Disaster Recovery: What Is Your Plan?

By Eric Woodruff, CPA, CCIFP
Partner, Director of Audit & Assurance Services
Email Eric

As of early April, a total of nearly 400 tornadoes had swept through the nation in 2023. Since we’re in the midst of tornado season, now is a good time to discuss disaster recovery planning in general.

Every company — big or small — should annually update a written Disaster Recovery Plan with clearly prescribed procedures to mitigate major disruptions to their business.

Examples of possible disruptions to your operations that you must be prepared to respond to include:

  • An IT security breach
  • Theft
  • Natural or man-made disasters that damage or completely destroy the business building and its contents (including business records)
  • Product recall
  • Employee misconduct
  • Loss of a key employee (incapacitation or death of owner)

Here are some of the steps you should take while developing a disaster recovery plan:

  • Create a list of possible disruptions and create a sub list of respective actions in the occurrence of each
  • Specific priorities should be stated:
    1) Mitigate damages
    2) Focus on steps to resume operations, even on an interim basis
    3) Critical vendors that can help in restoration of operations
    4) Steps to stabilize operations
    5) Remediation steps
  • Identify what is essential to day-to-day business operations and put systems in place that allow the company to continue running smoothly — such as a backup server for crucial data — how much redundancy have you built into your IT Systems?
  • Compile contact information for those you should contact in the event of an emergency and identify who is responsible for making those calls.
  • Assign crisis roles to particular departments or individual employees.
  • Determine if a news release is warranted and prudent, and who else should be contacted.
  • Determine if legal counsel is required to mitigate any legal exposures the event may have created.
  • Be ready for the worst.
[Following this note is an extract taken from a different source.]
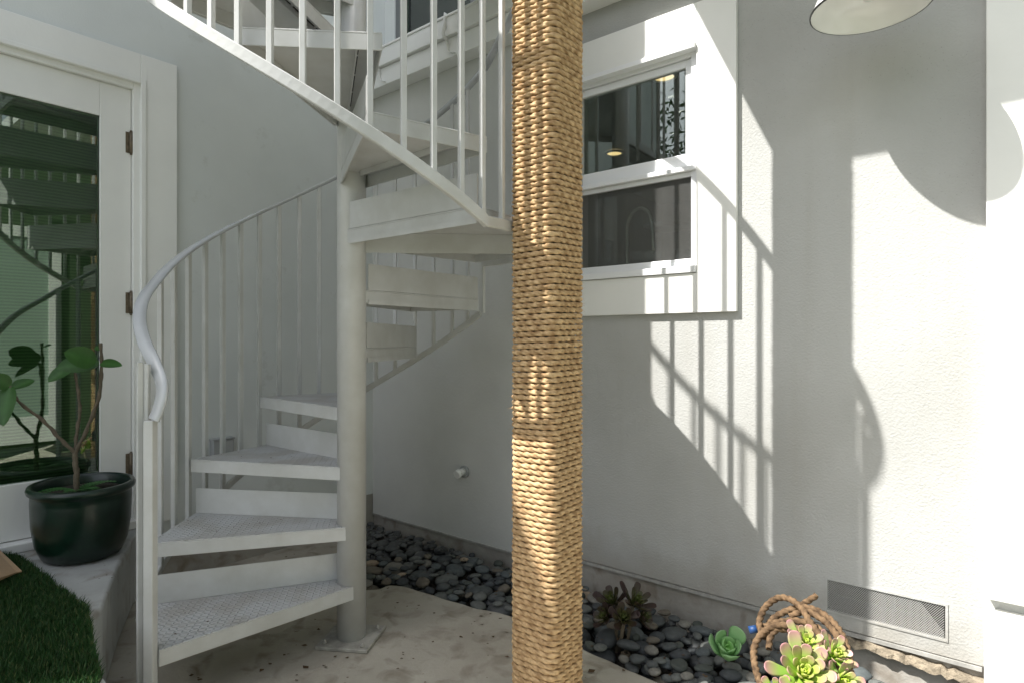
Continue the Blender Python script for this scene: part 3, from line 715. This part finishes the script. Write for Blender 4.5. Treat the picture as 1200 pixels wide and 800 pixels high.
nwx = NX*dR[0]+NY*(-nR[0]); nwy = NX*dR[1]+NY*(-nR[1])
cen = np.stack([wx, wy, Z], 1); T = np.gradient(cen, axis=0); T /= np.linalg.norm(T, axis=1, keepdims=True)
Nn = np.stack([nwx, nwy, np.zeros(n)], 1)
V, Fq = strand_rope(cen, T, Nn, rr_*.98, .105, step, amp=.30)
mesh_np('rope_wrap', V, Fq, M_rope, post)
# loose fibres standing off the rope
fv = []; ff = []
idx = rng.integers(0, n, 2600)
for i in idx:
    c = cen[i]+Nn[i]*rr_*.9; L_ = rng.uniform(.006, .022); d = Nn[i]*rng.uniform(.3, 1)+T[i]*rng.normal(0, .8)+np.array([0, 0, rng.normal(0, .8)]); d /= np.linalg.norm(d)
    w_ = np.cross(d, Nn[i]+.01); w_ = w_/(np.linalg.norm(w_)+1e-6)*.00035
    b_ = len(fv); m_ = c+d*L_*.5+rng.normal(0, .0015, 3); e_ = c+d*L_+np.array([0, 0, -L_*.25])
    fv += [c-w_, c+w_, m_+w_, m_-w_, e_+w_*.5, e_-w_*.5]; ff += [(b_, b_+1, b_+2, b_+3), (b_+3, b_+2, b_+4, b_+5)]
o = mesh_np('rope_fibres', np.array(fv), np.array(ff), M_rope, post, smooth=False); o['kind'] = 'stuff'

# ---------------------------------------------------------------- barn lamp
lc = Vector((1.150, 1.98, 2.268)); lamp = thing('barn_lamp', lc, 'round white enamel barn lamp hanging high on the right by the stucco wall', 'wall lamp')
bm = B(); lathe(bm, lc, [(.174, 0), (.172, .004), (.158, .04), (.125, .075), (.07, .10), (.045, .125), (.04, .17), (0, .175)], 56)
obj('shade_outside', bm, M_enamel, lamp)
bm = B(); lathe(bm, lc, [(.172, .0005), (.168, .005), (.154, .037), (.122, .071), (.066, .096), (.0, .10)], 56)
obj('shade_inside', bm, M_enamel, lamp)
bm = B(); lathe(bm, lc, [(.1725, -.0015), (.1765, .0), (.1765, .004), (.1725, .004)], 56); obj('rim', bm, M_black, lamp)
bm = B(); lathe(bm, lc, [(0, .025), (.02, .03), (.032, .05), (.025, .075), (.015, .098)], 20); obj('bulb', bm, mat('frosted_bulb', (.85, .85, .82), .3), lamp)
bm = B(); g = W(3.0, .0, 0); a = Vector((lc.x, lc.y, lc.z+.175)); to = Vector((-nR[0], -nR[1], 0)); Dl = .30
tube(bm, catmull([a, a+Vector((0, 0, .10)), a+to*.06+Vector((0, 0, .2)), a+to*.17+Vector((0, 0, .22)), a+to*.23+Vector((0, 0, .14)), a+to*.29+Vector((0, 0, .1))], 6), .010); obj('gooseneck', bm, M_enamel, lamp)

# ---------------------------------------------------------------- pot with its plant
pp = Vector((-1.80, 2.585, .312)); pot = thing('plant_pot', pp, 'oval dark green glazed pot with a dark soil filling on the concrete step', 'plant pot')
bm = B(); lathe(bm, pp, [(0, .002), (.145, .002), (.165, .012), (.188, .06), (.202, .14), (.206, .235), (.205, .262), (.210, .268), (.219, .276), (.222, .288), (.216, .300), (.203, .302), (.196, .290), (.193, .25)], 64)
ax = Matrix.Translation(pp) @ Matrix.Rotation(R(-50), 4, 'Z') @ Matrix.Diagonal((1.0, .86, 1, 1)) @ Matrix.Translation(-pp)
bmesh.ops.transform(bm, matrix=ax, verts=bm.verts); obj('pot_body', bm, M_pot, pot)
bm = B(); cyl(bm, pp+Vector((0, 0, .24)), pp+Vector((0, 0, .262)), .172, n=40); bmesh.ops.transform(bm, matrix=ax, verts=bm.verts); obj('soil', bm, M_soil, pot)
def leaf_arrays(base, tip, up, width, curl=.15, tone=(.05, .14, .03), fold=.25, nseg=8, shape=.5):
    """a leaf as a strip of quads: returns verts, quads, tones"""
    base = Vector(base); tip = Vector(tip); d = tip-base; L_ = d.length; d.normalize(); s = d.cross(Vector(up)).normalized(); u = s.cross(d)
    vs = []; fs = []; tn = []
    for i in range(nseg+1):
        t = i/nseg; wd = width*max(0, math.sin(math.pi*min(1, t**.85*.985+.015)))**.62*.5+.001
        c = base+d*L_*t+u*(-curl*L_*t*t+curl*.5*L_*t)
        for k in (-1, -.55, 0, .55, 1):
            vs.append(c+s*k*wd+u*abs(k)**1.5*fold*wd); j = .85+.3*random.random()*.5; tn.append([x*(j if k else j*1.25) for x in tone])
        if i:
            b = (i-1)*5; fs += [(b+m, b+m+1, b+m+6, b+m+5) for m in range(4)]
    return vs, fs, tn
def join(parts):
    V = []; Fc = []; Tn = []
    for v, f, t in parts:
        b = len(V); V += [tuple(x) for x in v]; Fc += [tuple(i+b for i in q) for q in f]; Tn += t
    return np.array(V), np.array(Fc), np.array(Tn)
random.seed(11)
g0 = PX(90, 562, 2.58)
plant = thing('potted_frangipani', Vector((g0.x, g0.y, .57)), 'bare branched plant with a few broad green leaves growing in the green pot', 'plant')
Yp = 2.57
stem = [(PX(90, 578, Yp)), PX(89, 550, Yp), PX(88, 528, Yp)]
paths = [stem, [PX(88, 530, Yp), PX(72, 515, Yp-.03), PX(50, 492, Yp-.06), PX(22, 470, Yp-.10), PX(12, 452, Yp-.12)],
         [PX(88, 530, Yp), PX(90, 508, Yp+.02), PX(93, 480, Yp+.03), PX(90, 448, Yp+.03), PX(86, 428, Yp+.03)],
         [PX(88, 530, Yp), PX(103, 500, Yp), PX(116, 465, Yp-.03), PX(119, 430, Yp-.04), PX(118, 402, Yp-.04)]]
rads = [(.011, .010), (.008, .005), (.007, .0055), (.008, .006)]
for k, (pth, (r0, r1)) in enumerate(zip(paths, rads)):
    b = B(); cp = catmull(pth, 8); cp = [p+Vector((noise.noise(p*30), noise.noise(p*30+Vector((9, 0, 0))), 0))*.004 for p in cp]
    tube(b, cp, lambda u: r0+(r1-r0)*u+.0012*math.sin(u*40), 10); obj('trunk' if k == 0 else 'branch', b, M_bark, plant)
lv = [((PX(116, 424, 2.53)), PX(66, 430, 2.44), .10), (PX(86, 428, 2.60), PX(56, 446, 2.52), .07), (PX(118, 425, 2.53), PX(141, 427, 2.46), .045), (PX(12, 452, 2.45), PX(2, 498, 2.38), .085),
      (PX(14, 455, 2.45), PX(40, 444, 2.52), .06), (PX(112, 425, 2.5), PX(76, 412, 2.42), .10), (PX(118, 410, 2.53), PX(112, 404, 2.6), .03), (PX(12, 452, 2.45), PX(-12, 440, 2.4), .07)]
for a, b, wd in lv:
    V, Fq, Tn = join([leaf_arrays(a, b, (.1, -1, .55), wd*.88, .12, (.04, .12, .02), .22, 16)])
    o = mesh_np('leaf', V, Fq, M_leaf, plant, tones=Tn)
fern = thing('potted_fern', pp+Vector((.02, -.03, .262)), 'small low fern spreading beside the stem in the green pot', 'plant')
for k in range(9):
    a = random.uniform(0, 2*math.pi); L_ = random.uniform(.08, .15); c = pp+Vector((.0, -.02, .262)); d = Vector((math.cos(a), math.sin(a), .55)).normalized()
    ps = []
    for i in range(1, 11):
        q = c+d*L_*i/10+Vector((0, 0, -.05*(i/10)**2)); sd = d.cross(Vector((0, 0, 1))).normalized()
        for sg in (-1, 1): ps.append(leaf_arrays(q, q+(sd*sg+d*.5).normalized()*(.030*(1.1-i/11)+.008), (0, 0, 1), .012, .1, (.05, .16, .04), .1, 3))
    V, Fq, Tn = join(ps); mesh_np('frond', V, Fq, M_leaf, fern, tones=Tn)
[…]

Having multiple backup plans is prudent.
  • Your plan should project how quickly you can resume operations, even if in a temporary environment.
  • Most importantly, it will provide your team the confidence that your enterprise is ready for whatever the events may throw at your operations.

In times of trouble, strong leadership is critical. Calmly activating a clear recovery plan will give your team the confidence and peace of mind that you are ready to manage and move forward. Picture yourself as a coach, ready with a well thought out playbook.

Of course, the hope is that you will never have an event that triggers the use of your disaster playbook. But as the Boy Scouts motto goes … “be prepared.”